How not to solve systemic problems

Organizations generally try to find the nicest, most empathetic people for their customer service department. It’s way, I think, of placating customers without really fixing the problem.
The people at the front desk at Charter (our local cable company), Comcast (in spite of their occasional cement headedness), Social Security, Metlife, and other are very nice. It’s hard to get mad at them, even when they’re explaining something that clearly went kablooie.
My iPad app for our local paper, the Worcester Telegram and Gazette, stopped working the other morning. I was unable to sign in, even though my account was good on their website. Among other things, when I was trying to figure out what was going on, I received this vexing message.

I sent an email to their customer service address and received no response. Twenty-four hours later, I called and talked with a very nice woman who explained that a) my account number was linked to an old address that was no longer valid after we moved in June and b) everything was all set now, except that I’d have to wait another 24 hours before I could use the iPad app.
A day before I can use an app?! That’s frickin’ nuts. The person on the line was very nice.
We had a similar incident with Metlife, where an important document was sent to our old address and returned (presumably because the envelope said not to forward it). No one at Metlife thought to contact our agent or to call us on the phone numbers we had listed with our account. The transaction just dropped into a bureaucratic black hole from which neither light nor reason could escape. The person on the customer line was very nice in explaining what had happened.
Seth Godin writes that the lowliest employee in an organization is an ambassador. Theirs is a hard job. “They apologize. Not for things they did wrong, but for things that others did wrong.” Ambassadors can only be successful if the messages that they receive from customers are moved back up the chain of command, such that the originating problems are fixed. If you hire nice and empathetic people whose job it is to mollify the irate customer time and time again and have no mechanism to learn from those people, you will burn out those employees and lose customers. Unless, of course, you’re so big that you don’t have care.

Comcast uses Catch-22 as a system design manual

While reviewing my credit card bill, I noticed that the bill for our Comcast service at the camp was higher than expected. I went to the Comcast website, logged in to my account, and clicked the b to see the details on the bill. I learned that I needed a PIN to access the bill.

For security reasons, Voice management and billing information on your account will be limited until you enter the Security PIN we sent to your home address or email.
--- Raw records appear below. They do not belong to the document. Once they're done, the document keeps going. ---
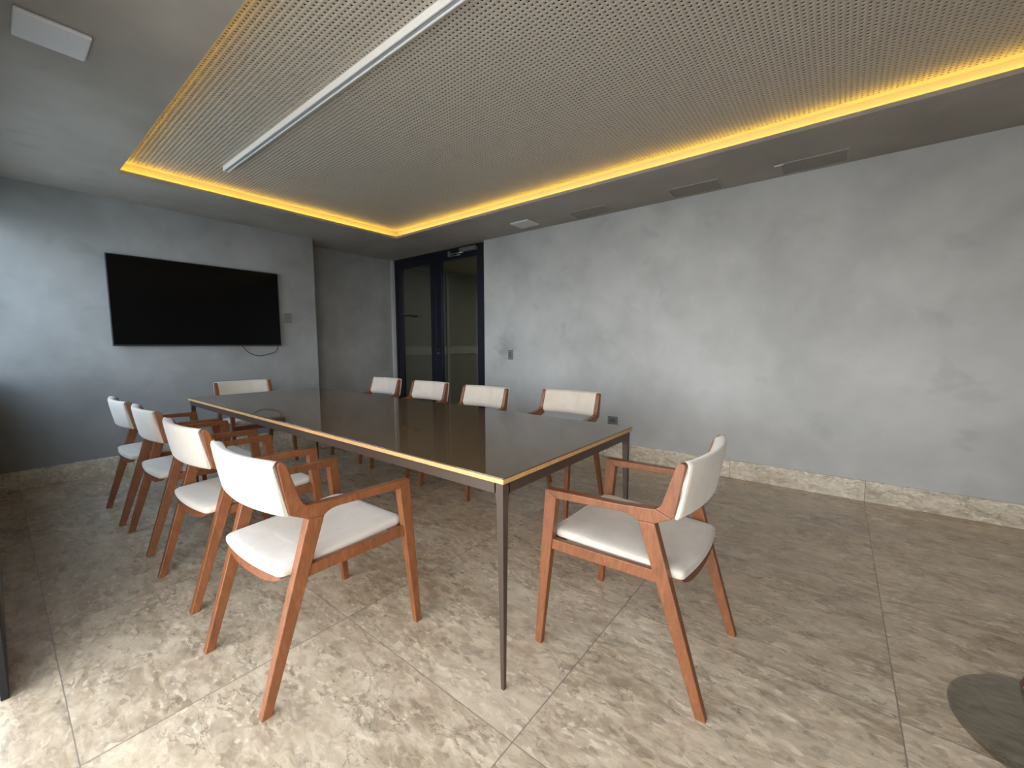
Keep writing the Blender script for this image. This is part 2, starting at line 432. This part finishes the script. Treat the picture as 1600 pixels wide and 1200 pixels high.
# glazed double door
DY0, DY1 = YW + .045, YW + .10
d = empty('door_1', (-4.6, DY0, 0)); st(d)
def dbox(*a, bev=.002):
    x0, x1, y0, y1, z0, z1 = a
    return MB().box(x0 + 4.6, x1 + 4.6, y0 - DY0, y1 - DY0, z0, z1, bev)
def child(name, mb, m, par=d): return mb.build(name, m, par)
f = MB()
for a in ((-5.56, -5.515, DY0, DY1, 0, H), (-3.66, -3.62, DY0, DY1, 0, H), (-5.515, -3.66, DY0, DY1, H - .045, H)):
    f.box(a[0] + 4.6, a[1] + 4.6, a[2] - DY0, a[3] - DY0, a[4], a[5], .002)
child('door_frame', f, M['navy'])
for (x0, x1, g0, g1) in ((-5.51, -4.612, -5.40, -4.725), (-4.608, -3.665, -4.49, -3.79)):
    f = MB(); y0, y1 = .008, .05
    f.box(x0 + 4.6, g0 + 4.6, y0, y1, .01, H - .05, .002); f.box(g1 + 4.6, x1 + 4.6, y0, y1, .01, H - .05, .002)
    f.box(g0 + 4.6, g1 + 4.6, y0, y1, 2.36, H - .05, .002); f.box(g0 + 4.6, g1 + 4.6, y0, y1, .01, .14, .002)
    lf = child('door_leaf', f, M['navy'])
    MB().box(g0 + 4.6, g1 + 4.6, .026, .034, .14, 2.36).build('glass_pane', M['dglass'], lf)
    if x0 < -5:
        MB().tube([(g0 + 4.6 - .02, -.025, 1.645), (-5.02 + 4.6, -.03, 1.625)], .011).box(g0 + 4.575, g0 + 4.6, -.03, .01, 1.63, 1.66, .003).box(-.50, -.44, -.04, .026, 1.60, 1.635, .004).build('pull_bar', M['dark'], lf)
    else:
        hx = -4.555 + 4.6
        MB().box(hx - .02, hx + .02, -.004, .009, .99, 1.215, .004).tube([(hx, .0, 1.16), (hx, -.045, 1.16), (hx + .15, -.05, 1.155)], .009).build('door_handle', M['dark'], lf)
        MB().tube([(hx - .003, .0, 1.065), (hx - .003, -.016, 1.065)], .011).build('lock_cylinder', M['steel'], lf)
        c_ = MB().box(.54, .79, -.055, .007, 2.425, 2.475, .006)
        c_.box(.34, .375, -.075, -.02, 2.385, 2.45, .004)
        c_.tube([(.36, -.05, 2.42), (.62, -.06, 2.41)], .008).tube([(.36, -.05, 2.395), (.60, -.09, 2.375)], .007)
        c_.box(.80, .83, -.05, .007, 2.42, 2.475, .003)
        c_.build('door_closer', M['steel'], lf)

# window over the sill wall + slim metal panel + sliding track
wdw = empty('window_1', (-3.85, YN - .055, Z_SILL)); st(wdw)
f = MB(); x0, x1 = XT + 3.85, XP + 3.85; hh = Z_HEAD - Z_SILL
for a in ((x0, x1, -.03, .03, 0, .05), (x0, x1, -.03, .03, hh - .05, hh), (x0, x0 + .02, -.03, .03, 0, hh), (x1 - .05, x1, -.03, .03, 0, hh), (-.50, -.46, -.03, .03, 0, hh)):
    f.box(a[0], a[1], -.02, .02, *a[4:])
f.build('window_frame', M['navy'], wdw)
MB().box(x0 + .02, x1 - .05, -.004, .004, .05, hh - .05).build('glass_pane', M['bglass'], wdw)
dp = st(MB().box(-2.46, X_OPEN0, YN - .020, YN, 0, Z_HEAD, .002).build('trim_1', M['dark']))   # fixed metal jamb panel

# ------------------------------------------------------------------ lights in the tray
led = MB(); z0_, z1_ = H + LL + .001, H + LT - .001; e0, e1 = UP + .0005, UP + .0065
led.box(CX0 - e1, CX0 - e0, CY0 - e0, CY1 + e0, z0_, z1_); led.box(CX1 + e0, CX1 + e1, CY0 - e0, CY1 + e0, z0_, z1_)
led.box(CX0 - e0, CX1 + e0, CY0 - e1, CY0 - e0, z0_, z1_); led.box(CX0 - e0, CX1 + e0, CY1 + e0, CY1 + e1, z0_, z1_)
tag(led.build('led_strip', M['led']), 'warm yellow LED strip glowing in the cove around the recessed ceiling', 'light')

sl = empty('linear_light', (-1.5, 1.288, HC))
tag(sl, 'long white linear light profile under the perforated ceiling', 'light')
xa, xb = -3.95 + 1.5, 1.45 + 1.5
pr_ = MB()
pr_.box(xa, xb, -.018, -.012, -.036, 0); pr_.box(xa, xb, .012, .018, -.036, 0); pr_.box(xa, xb, -.012, .012, -.006, 0)
pr_.box(xa, xa + .004, -.012, .012, -.036, -.006); pr_.box(xb - .004, xb, -.012, .012, -.036, -.006)
pr_.build('profile', M['whitemetal'], sl)
MB().box(xa + .004, xb - .004, -.012, .012, -.030, -.026).build('diffuser', M['diff'], sl)

# ceiling plates, vents
def ceiling_plate(name, cx, cy, sx, sy, label):
    o = empty(name, (cx, cy, H)); tag(o, label, 'panel')
    MB().box(-sx / 2, sx / 2, -sy / 2, sy / 2, -.018, 0, .007, 3).build('cover', M['white'], o)
    return o
ceiling_plate('surface_panel', -2.708, .266, .222, .222, 'white square surface panel in the top left corner, on the window side soffit')
ceiling_plate('surface_panel', -2.768, 3.735, .235, .22, 'small white square panel on the soffit near the door')
for cx, lab in ((-2.02, 'flush soffit hatch nearest the door, next to the white panel'),
                (-1.035, 'flush soffit hatch in the middle of the row of three'),
                (-.215, 'flush soffit hatch farthest from the door, with a white tab at its corner')):
    o = empty('ceiling_hatch', (cx, 3.85, H)); tag(o, lab, 'hatch', 'soffit hatches above the right wall')
    f = MB(); hx, hy, t = .205, .125, .013
    f.box(-hx, hx, -hy, -hy + t, -.006, 0); f.box(-hx, hx, hy - t, hy, -.006, 0); f.box(-hx, -hx + t, -hy + t, hy - t, -.006, 0); f.box(hx - t, hx, -hy + t, hy - t, -.006, 0)
    f.build('frame', M['soffit'], o)
    MB().box(-hx + t + .003, hx - t - .003, -hy + t + .003, hy - t - .003, -.003, 0).build('hatch_cover', M['panel'], o)
    if cx > -.5:
        MB().box(-hx - .03, -hx + .03, -hy - .005, -hy + .012, -.012, -.006, .002).build('tab', M['white'], o)

# wall plates
def plate(name, loc, ax, w_, h_, label, cat, m=M['plate'], slots='rocker'):
    o = empty(name, loc); tag(o, label, cat)
    if ax == 'y':
        MB().box(-w_ / 2, w_ / 2, -.009, 0, -h_ / 2, h_ / 2, .003).build('cover', m, o)
        if slots == 'rocker': MB().box(-w_ * .18, w_ * .18, -.012, -.009, -h_ * .3, h_ * .3, .001).build('rocker', M['plated'], o)
        else: MB().box(-w_ * .28, w_ * .28, -.011, -.009, -h_ * .22, h_ * .22, .001).build('socket', M['plated'], o)
    else:
        MB().box(0, .009, -w_ / 2, w_ / 2, -h_ / 2, h_ / 2, .003).build('cover', m, o)
        MB().box(.009, .012, -w_ * .2, w_ * .2, -h_ * .3, h_ * .3, .001).build('rocker', M['plate'], o)
    return o
plate('light_switch', (-3.187, YW, 1.06), 'y', .075, .12, 'grey light switch plate on the right wall beside the glazed door', 'switch')
plate('power_outlet', (-1.816, YW, .388), 'y', .11, .085, 'grey power outlet low on the right wall behind the table', 'outlet', slots='socket')
plate('wall_plate', (XT, 2.262, 1.51), 'x', .085, .118, 'grey wall plate to the right of the television', 'switch')

# television and its cable
tv = empty('television', (XT, 1.426, 1.18)); tag(tv, 'large flat black television hung on the grey wall beyond the table', 'television')
W2 = .7255
MB().box(.03, .052, -W2, W2, .0, .833, .004).build('casing', M['tvframe'], tv)
MB().box(.052, .0535, -W2 + .009, W2 - .009, .014, .824).build('screen', M['screen'], tv)
MB().box(0, .03, -.25, .25, .20, .62).build('wall_mount', M['dark'], tv)
pts = []
P = [(1.742, 1.20), (1.775, 1.145), (1.808, 1.108), (1.86, 1.078), (1.917, 1.063), (2.0, 1.078), (2.07, 1.098), (2.10, 1.115), (2.118, 1.145), (2.123, 1.20)]
for i in range(len(P) - 1):
    for k in range(4):
        t = k / 4; p = [P[max(i - 1, 0)], P[i], P[i + 1], P[min(i + 2, len(P) - 1)]]
        pts.append(tuple(.5 * (2 * p[1][j] + (p[2][j] - p[0][j]) * t + (2 * p[0][j] - 5 * p[1][j] + 4 * p[2][j] - p[3][j]) * t * t + (3 * p[1][j] - p[0][j] - 3 * p[2][j] + p[3][j]) * t ** 3) for j in (0, 1)))
pts.append(P[-1])
MB().tube([(.02, y - 1.426, z - 1.18) for y, z in pts], .0035, 8).build('power_cable', M['dark'], tv)

# ------------------------------------------------------------------ table
TX0, TX1, TY0, TY1, TZ = -4.212, -.821, .993, 2.057, .75
tcx, tcy = (TX0 + TX1) / 2, (TY0 + TY1) / 2
tb = empty('meeting_table', (tcx, tcy, 0)); tag(tb, 'long rectangular meeting table with smoked glass top, golden edge and bronze legs', 'table')
hx, hy = (TX1 - TX0) / 2, (TY1 - TY0) / 2
MB().box(-hx, hx, -hy, hy, TZ - .005, TZ, .001).build('glass_top', M['smoke'], tb)
MB().box(-hx, hx, -hy, hy, TZ - .021, TZ - .005, .001).build('edge_band', M['band'], tb)
ins = .010; zb = TZ - .021; za = TZ - .062
for s in (-1, 1):
    MB().box(-hx + ins + .03, hx - ins - .03, *sorted((s * (hy - ins), s * (hy - ins - .022))), za, zb, .001).build('apron', M['bronze'], tb)
    MB().box(*sorted((s * (hx - ins), s * (hx - ins - .022))), -hy + ins + .03, hy - ins - .03, za, zb, .001).build('apron', M['bronze'], tb)
for sx in (-1, 1):
    for sy in (-1, 1):
        def ring(z, wd):
            ox, oy = sx * (hx - ins), sy * (hy - ins)
            return [(ox, oy, z), (ox - sx * wd, oy, z), (ox - sx * wd, oy - sy * wd, z), (ox, oy - sy * wd, z)]
        mbx = MB(); mbx.loft([ring(0, .013), ring(.3, .019), ring(za - .03, .028), ring(za - .010, .031), ring(za, .036), ring(zb, .036)], smooth=False)
        mbx.build('leg', M['bronze'], tb)

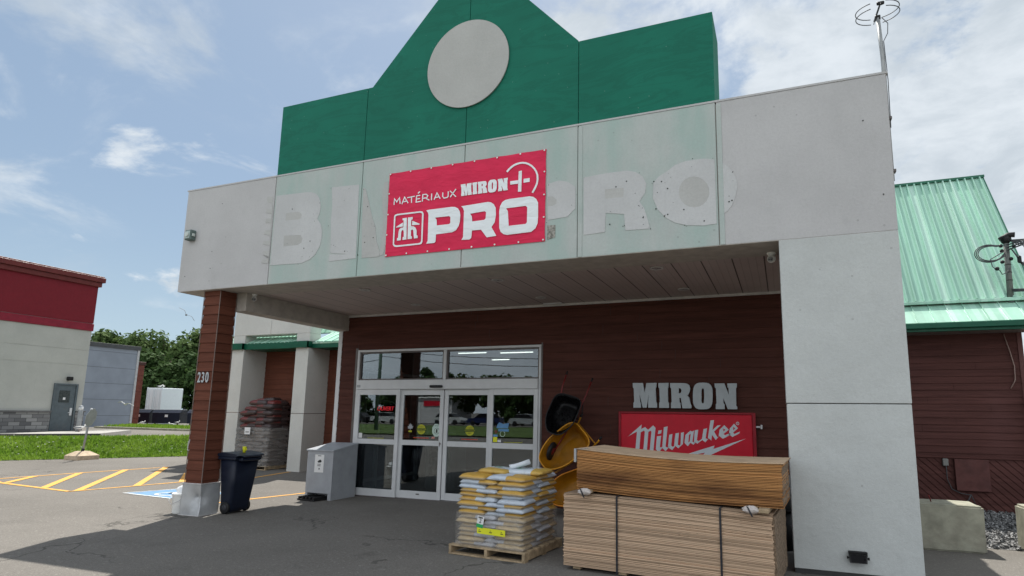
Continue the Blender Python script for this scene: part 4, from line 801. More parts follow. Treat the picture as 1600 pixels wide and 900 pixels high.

Enter your Security PIN now, or have it re-sent to you.

Fine. I clicked the link to have it sent to my email. Quick as you please, I was brought to a page where I learned that the PIN will be sent to our camp address in five business days.
Less fine. We don’t receive mail at the camp address.
I looked around around to find another way to find out my PIN. I found none. I initiated a chat session with customer support. After I provided my account info and exchanged niceties, we went to the matter of the PIN.
I learned the following from a nice customer service representative.

  • Even though the message says that they can send the PIN to my email address, they can’t.
  • They can only send the PIN in two ways: by USPS to our camp address, where we don’t receive mail or to our Comcast phone number as a voice message. We don’t have a phone to plug into the phone jack on the router to access the voice service that we didn’t order.
  • They can’t send a text message with the PIN to my cell phone, which the phone number by which the CSR located the account.
  • When I said that I would have to buy a phone to be able to access my Comcast voice mail, she said that wasn’t necessary, that I could borrow a working phone from a neighbor.
    The CSR was very sad for me (her words) when I told her that I don’t have a neighbor from whom I can borrow a phone. 
  • I would have to go to the Comcast office 20 miles away to get real help.
When I got to the Comcast office 20 miles away, the nice customer service rep looked up my account information (based on my cellphone number) and then told me that the system could only send my PIN to the service address (the camp), not to the billing address. I quietly tapped my forehead against the glass that separates customers from service reps. She resolved to fix the problem. Twenty minutes later, she was able get the PIN sent to my home address (“in six to eight business days”).
That was two weeks ago.
In the process of testing the links for this blog post, I clicked the Send me a PIN links. I just received the following email:

I logged in, entered the PIN, and can now view my bill. Thank you, Comcast, I think.